Thank you for noticing. Indeed, it should be S2B_MSIL2A_20210530T104619_N0300_R051_T31UEV_20210530T125536 and S2B_MSIL2A_20210530T104619_N0300_R051_T31UFU_20210530T125536. I have fixed the opening post.

Take a look at the 4 tiles (TCI) below

Tile T31UEV (top-left) is entirely over sea
Tile T31UFU (bot-right ) covers much land.
The L2A product is calibrated for land use applications - not sea-use.
In particular pre-designated dark objects are used as ground truth - which are not present in the sea.

So expect the T31UFU to be a better representation of the truth than T31UEV

Thank you for this important hint, @gbrelstaff.

Initially I suspected the unavailability of the DEM over marine surfaces. On the terminal, sen2cor reports: Sen2Cor (rugged terrain). Interesting that the Netherlands are rugged terrain, but okay.

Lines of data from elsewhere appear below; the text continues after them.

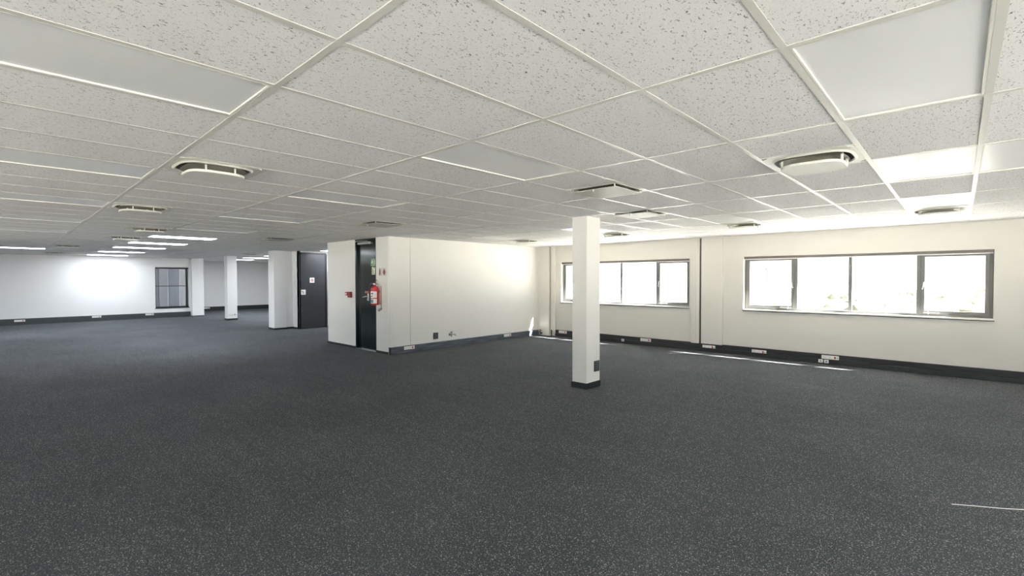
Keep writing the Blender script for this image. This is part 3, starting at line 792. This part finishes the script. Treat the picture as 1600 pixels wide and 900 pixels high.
lb = band(0.0812, 0.155, 0.29, math.radians(235), math.radians(362), M['white'], 'paper_label', fe)
band(0.0820, 0.225, 0.265, math.radians(262), math.radians(305), M['blue'], 'label_print', lb)
band(0.0820, 0.178, 0.205, math.radians(262), math.radians(300), M['red'], 'label_print', lb)
lb2 = band(0.0812, 0.035, 0.135, math.radians(235), math.radians(362), M['white'], 'lower_label', fe)
band(0.0820, 0.05, 0.12, math.radians(255), math.radians(310), M['blue'], 'label_print', lb2)
bm = bmesh.new(); lathe(bm, [(0.018, 0.43), (0.022, 0.435), (0.022, 0.46), (0.012, 0.465)], 14); obj('valve', bm, M['steel'], fe)
bm = bmesh.new(); tube(bm, arc([(0.0, 0, 0.455), (0.03, 0, 0.462), (0.08, 0, 0.45), (0.115, 0, 0.44)], 4), 0.008); obj('carry_handle', bm, M['darkred'], fe)
bm = bmesh.new(); tube(bm, arc([(-0.01, 0, 0.46), (0.02, 0, 0.495), (0.06, 0, 0.52), (0.095, 0, 0.53)], 4), 0.008); obj('squeeze_lever', bm, M['darkred'], fe)
bm = bmesh.new(); tube(bm, arc([(-0.015, -0.01, 0.445), (-0.08, -0.03, 0.46), (-0.135, -0.04, 0.40), (-0.135, -0.03, 0.25), (-0.10, -0.01, 0.12), (-0.088, -0.01, 0.06)], 5), 0.010); obj('hose', bm, M['hose'], fe, smooth=True)
bm = bmesh.new(); lathe(bm, [(0.01, 0.0), (0.014, 0.02), (0.014, 0.07), (0.010, 0.08)], 10, (-0.088, -0.01, 0.0)); obj('nozzle', bm, M['black'], fe)
bm = bmesh.new(); lathe(bm, [(0.013, -0.004), (0.013, 0.004)], 12, (0.0, -0.026, 0.448), 'y'); obj('pressure_gauge', bm, M['white'], fe)
wb = tag(obj('wall_bracket', bevel(boxes((fx+0.085, fx+0.125, fy-0.010, fy, 0.93, 1.44), (fx-0.015, fx+0.06, fy-0.018, fy-0.001, 1.30, 1.34)), 0.003, 1), M['brass']), 'tan metal bracket strip on the pier behind the red extinguisher', 'bracket')
bm = bmesh.new(); tube(bm, arc([(fx+0.07, fy-0.012, 0.96), (fx+0.065, fy-0.05, 0.92), (fx+0.10, fy-0.06, 0.905), (fx+0.135, fy-0.05, 0.92), (fx+0.13, fy-0.012, 0.96)], 4), 0.007); obj('hook', bm, M['grille_dark'], wb)

def flat_sign(name, lab, x, y, z, w, h, mat):
    t = thing(name, lab, 'sign', (x, y, z))
    obj('sign_board', bevel(boxes((-w/2, w/2, -0.005, 0, -h/2, h/2)), 0.001, 1), mat, t); return t
def poly(pts, y=-0.0065, d=0.001):
    bm = bmesh.new(); f = bm.faces.new([bm.verts.new((p[0], y, p[1])) for p in pts]); bmesh.ops.triangulate(bm, faces=[f]); return bm
# extinguisher sign above it: red cylinder and a red arrow/drop on pale board
s = flat_sign('extinguisher_sign', 'pale sign with two red symbols on the pier above the extinguisher', -8.91, fy, 1.735, 0.30, 0.17, M['sign_pale'])
obj('cylinder_symbol', boxes((-0.125, -0.075, -0.0065, -0.004, -0.07, 0.045), (-0.112, -0.088, -0.0065, -0.004, 0.045, 0.07)), M['darkred'], s)
obj('flame_symbol', poly([(0.07, 0.07), (0.045, 0.035), (0.02, 0.0), (0.03, -0.035), (0.07, -0.075), (0.11, -0.035), (0.12, 0.0), (0.095, 0.035)]), M['darkred'], s)
# exit signs on the door leaf (leaf face is at BY+0.055)
dy = BY+0.0545
s = flat_sign('exit_arrow_sign', 'green safety sign with pale down arrow, upper one on the dark door', -9.345, dy, 1.95, 0.25, 0.155, M['lime'])
obj('left_field', boxes((-0.118, -0.005, -0.0065, -0.004, -0.068, 0.068)), M['green'], s)
obj('right_field', boxes((0.008, 0.118, -0.0065, -0.004, -0.068, 0.068)), M['green'], s)
obj('down_arrow', poly([(-0.07, 0.055), (-0.052, 0.055), (-0.052, 0.0), (-0.025, 0.0), (-0.061, -0.052), (-0.097, 0.0), (-0.07, 0.0)], -0.0075), M['lime'], s)
obj('door_symbol', boxes((0.035, 0.09, -0.0075, -0.006, -0.05, 0.045)), M['lime'], s)
s = flat_sign('exit_figure_sign', 'glow-pale safety sign with Y-shaped figure, lower one on the dark door', -9.325, dy, 1.765, 0.20, 0.175, M['green'])
obj('border_field', boxes((-0.098, -0.075, -0.0065, -0.004, -0.085, 0.085), (0.085, 0.098, -0.0065, -0.004, -0.085, 0.085), (-0.075, 0.085, -0.0065, -0.004, -0.085, -0.068)), M['lime'], s)
obj('figure_symbol', poly([(-0.07, 0.08), (-0.035, 0.08), (0.0, 0.045), (0.035, 0.08), (0.07, 0.08), (0.028, 0.0), (0.03, -0.06), (-0.03, -0.06), (-0.028, 0.0)], -0.0072), M['lime'], s)
# call point
t = thing('fire_call_point', 'small red fire alarm call point on the white wall left of the dark door', 'alarm', (-10.335, fy, 1.23))
obj('call_box', bevel(boxes((0.0, 0.13, -0.05, 0, -0.075, 0.06)), 0.006), M['darkred'], t)
obj('call_cover', bevel(boxes((-0.14, 0.0, -0.035, 0, -0.03, 0.055)), 0.005), M['red'], t)
obj('glass_window', boxes((-0.115, -0.07, -0.037, -0.034, -0.012, 0.035)), M['white'], t)

# white thread on the carpet at lower right
bm = bmesh.new(); tube(bm, arc([(-0.021, 4.518, 0.003), (0.119, 4.603, 0.003), (0.246, 4.677, 0.003), (0.347, 4.746, 0.003), (0.460, 4.779, 0.003)], 6), 0.0026, 5)
thread = tag(obj('loose_thread', bm, M['thread']), 'thin white thread lying on the grey carpet at lower right', 'thread')

# ------------------------------------------------------------------ outside
struct('ground', boxes((-150, 150, YW+0.26, 220, -0.6, -0.5), (XN+0.26, 150, -150, YW+0.26, -0.6, -0.5), (-150, XN+0.26, -150, YB-0.26, -0.6, -0.5), (-150, XF-0.31, YB-0.26, YW+0.26, -0.6, -0.5)), M['ground'])
bm = bmesh.new(); rnd = random.Random(3)
for k in range(420):
    y = rnd.uniform(22, 75); x = rnd.uniform(-0.24, 0.04)*y; r = rnd.uniform(0.25, 0.9)
    g = bmesh.ops.create_icosphere(bm, subdivisions=2, radius=r)
    for v in g['verts']:
        f = 1+0.35*math.sin(7*v.co.x+k)*math.cos(6*v.co.y-k)+0.15*rnd.uniform(-1, 1)
        v.co = Vector((v.co.x*f*1.3+x, v.co.y*f+y, v.co.z*f*0.75-0.5+r*0.25))
o = obj('scrub_bushes', bm, M['scrub']); o['kind'] = 'stuff'; o['label'] = 'pale overexposed scrub outside the right window'; o['category'] = 'bushes'

def post(name, lab, x, y, top, r, grp=None, head=False):
    t = thing(name, lab, 'post', (x, y, -0.5), 0, grp)
    bm = bmesh.new(); lathe(bm, [(r, 0), (r*0.8, top+0.5)], 10); obj('shaft', bm, M['post'], t)
    if head: obj('lamp_head', bevel(boxes((-0.14, 0.04, -0.05, 0.05, top+0.42, top+0.56)), 0.01, 1), M['post'], t)
post('lamp_post', 'thin dark post with small head outside the left pane of the right window', -10.75, 40, 2.3, 0.05, None, True)
for k, (rt, tp) in enumerate(((-0.290, 1.75), (-0.247, 1.8), (-0.238, 1.75), (-0.230, 1.9))):
    post('fence_post', ['leftmost faint thin post outside the right window', 'faint thin post just right of the headed post outside', 'faint thin post between two others outside the right window', 'rightmost faint thin post outside the right window, by the sash handle'][k], rt*40, 40, tp, 0.022, 'faint posts outside')
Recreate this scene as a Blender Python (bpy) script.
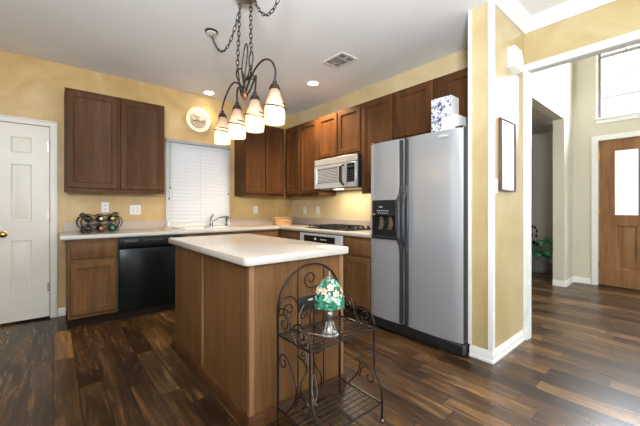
import bpy, bmesh, math, random
from mathutils import Vector, Matrix
random.seed(7)
PI = math.pi
for o in list(bpy.data.objects):
    bpy.data.objects.remove(o)
SC = bpy.context.scene
COL = SC.collection

# ------------------------------------------------------------------ camera
cam_data = bpy.data.cameras.new('camera')
cam = bpy.data.objects.new('camera', cam_data)
COL.objects.link(cam)
FPX = 316.4
cam_data.sensor_width = 36.0
cam_data.lens = FPX * 36.0 / 640.0
cam_data.shift_y = -5.2 / 640.0
cam_data.clip_start = 0.02
cam.location = (0, 0, 1.16)
cam.rotation_euler = (PI / 2, 0, 0.87121 - PI / 2)
SC.camera = cam

# ------------------------------------------------------------------ world, daylight, exposure
world = bpy.data.worlds.new('daylight')
SC.world = world
world.use_nodes = True
_bg = world.node_tree.nodes['Background']
_bg.inputs['Color'].default_value = (0.90, 0.95, 1.0, 1)
_bg.inputs['Strength'].default_value = 0.9


def area(name, loc, rot, sx, sy, power, color):
    l = bpy.data.lights.new(name, 'AREA')
    l.shape = 'RECTANGLE'
    l.size, l.size_y = sx, sy
    l.energy = power
    l.color = color
    o = bpy.data.objects.new(name, l)
    o.location = loc
    o.rotation_euler = rot
    COL.objects.link(o)
    return o


# daylight outside the kitchen window, the window over the front door, and the glazed side of the living room; an unseen fill light added behind the camera brightens the ceiling
area('daylight_kitchen_window', (1.52, 5.1, 1.7), (-PI / 2, 0, 0), 1.6, 1.8, 5, (0.95, 0.98, 1.0))
area('daylight_foyer_window', (7.2, 0.4, 3.9), (PI / 2, 0, PI / 2), 2.4, 2.4, 1600, (0.80, 0.90, 1.0))
area('daylight_living_windows', (2.2, -4.3, 1.6), (PI / 2, 0, 0), 4.0, 2.2, 85, (0.92, 0.96, 1.0))
fl_dir = Vector((0.55, 0.40, 1.0))
area('ceiling_fill', (-0.45, -0.55, 1.75), fl_dir.to_track_quat('-Z', 'Y').to_euler(), 0.5, 0.5, 165, (0.88, 0.94, 1.0))
SC.view_settings.view_transform = 'Standard'
SC.view_settings.look = 'None'
SC.view_settings.exposure = 0.68
SC.view_settings.gamma = 1.0
SC.view_settings.use_curve_mapping = False


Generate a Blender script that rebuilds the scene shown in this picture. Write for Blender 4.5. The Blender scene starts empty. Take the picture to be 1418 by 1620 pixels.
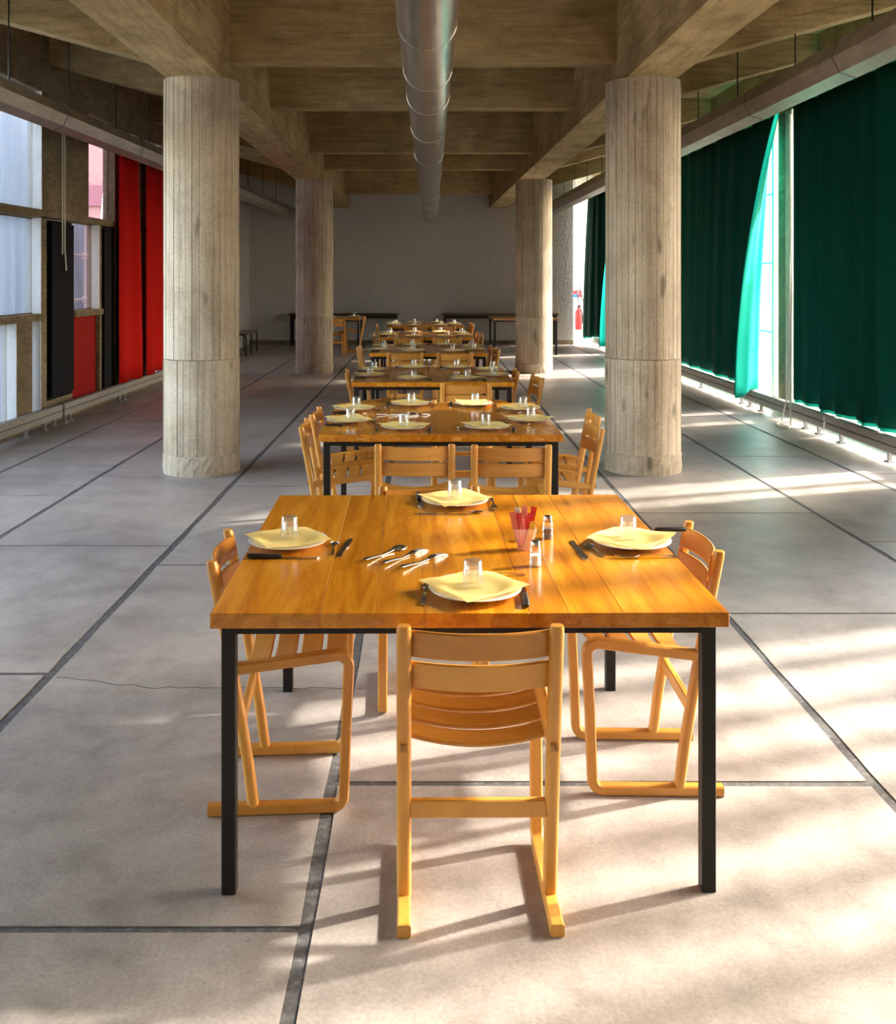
import bpy, bmesh, math, random
from mathutils import Vector, Matrix
random.seed(7)
S = bpy.context.scene
C = S.collection
PI = math.pi

# ------------------------------------------------------------------ camera, light, exposure
F, HX, HY, EYE = 1580.0, 660.0, 437.0, 1.6          # focal length and vanishing point in px of the 1418x1620 frame
cam_d = bpy.data.cameras.new('camera'); cam = bpy.data.objects.new('camera', cam_d); C.objects.link(cam)
cam.location = (0, 0, EYE); cam.rotation_euler = (PI/2, 0, 0)
cam_d.sensor_fit = 'VERTICAL'; cam_d.sensor_height = 36; cam_d.lens = F/1620*36
cam_d.shift_x = (709-HX)/1620; cam_d.shift_y = -(810-HY)/1620
cam_d.clip_start = .05; cam_d.clip_end = 300
S.camera = cam
W = bpy.data.worlds.new('world'); S.world = W; W.use_nodes = True
wn = W.node_tree.nodes; wl = W.node_tree.links
sky = wn.new('ShaderNodeTexSky'); sky.sky_type = 'NISHITA'; sky.sun_disc = False
sky.sun_elevation = math.radians(31); sky.sun_rotation = math.radians(70); sky.air_density = 1.3; sky.dust_density = 2.5; sky.ozone_density = 1.0
wmix = wn.new('ShaderNodeMix'); wmix.data_type = 'RGBA'; wmix.inputs[0].default_value = .55; wmix.inputs[7].default_value = (1.0, .93, .84, 1)   # hazy, whitened sky
wl.new(sky.outputs[0], wmix.inputs[6]); wl.new(wmix.outputs[2], wn['Background'].inputs[0]); wn['Background'].inputs[1].default_value = 2.9
SUN_TRAVEL = Vector((-1, -.32, -.62)).normalized()
sl = bpy.data.lights.new('sun', 'SUN'); sun = bpy.data.objects.new('sun', sl); C.objects.link(sun)
sl.energy = 9.0; sl.angle = math.radians(2.4); sl.color = (1, .93, .82)
sun.location = (10, 8, 9); sun.rotation_euler = SUN_TRAVEL.to_track_quat('-Z', 'Y').to_euler()
S.view_settings.view_transform = 'Standard'; S.view_settings.look = 'None'
S.view_settings.exposure = 0.9; S.view_settings.gamma = 1; S.view_settings.use_curve_mapping = False
S.cycles.use_denoising = True; S.cycles.max_bounces = 14; S.cycles.diffuse_bounces = 8
S.cycles.transparent_max_bounces = 24; S.cycles.caustics_reflective = False; S.cycles.caustics_refractive = False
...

For the darkser (sea) tiles this message is followed by Quasi-flat terrain (slopes below 6 degrees and max height difference below 300 m). However, a quick experiment showed that the difference remained when reprocessing the tiles without a DEM.

However, as you indicated, the difference is due to the lack of dark pixels. Due to the lack of dark pixels, the visibility (<Visibility>) parameter from the GIPP is not optimized, while it is for the other tiles. Set <VIS_Update_Mode>0</VIS_Update_Mode> to fix the value for all products.

In this case I am trying to get an appealing visualisation. However, this is important to consider the difference between tiles in overlapping areas if one merges tiles to analyze a larger region.

Probably good news, the release notes of Sen2Cor 2.10 mention this issue, and the mitigation measures introduced in 2.10:

Improvement of Atmospheric Correction: In case of missing dark dense vegetation pixels (areas like deserts, snowy or ice landscapes, water only regions) to perform the aerosol estimation retrieval, Sen2Cor can use aerosol estimate from meteorological CAMS auxiliary data (read from L1C AUX_DATA), leading to a more consistent aerosols correction over the complete datastrip.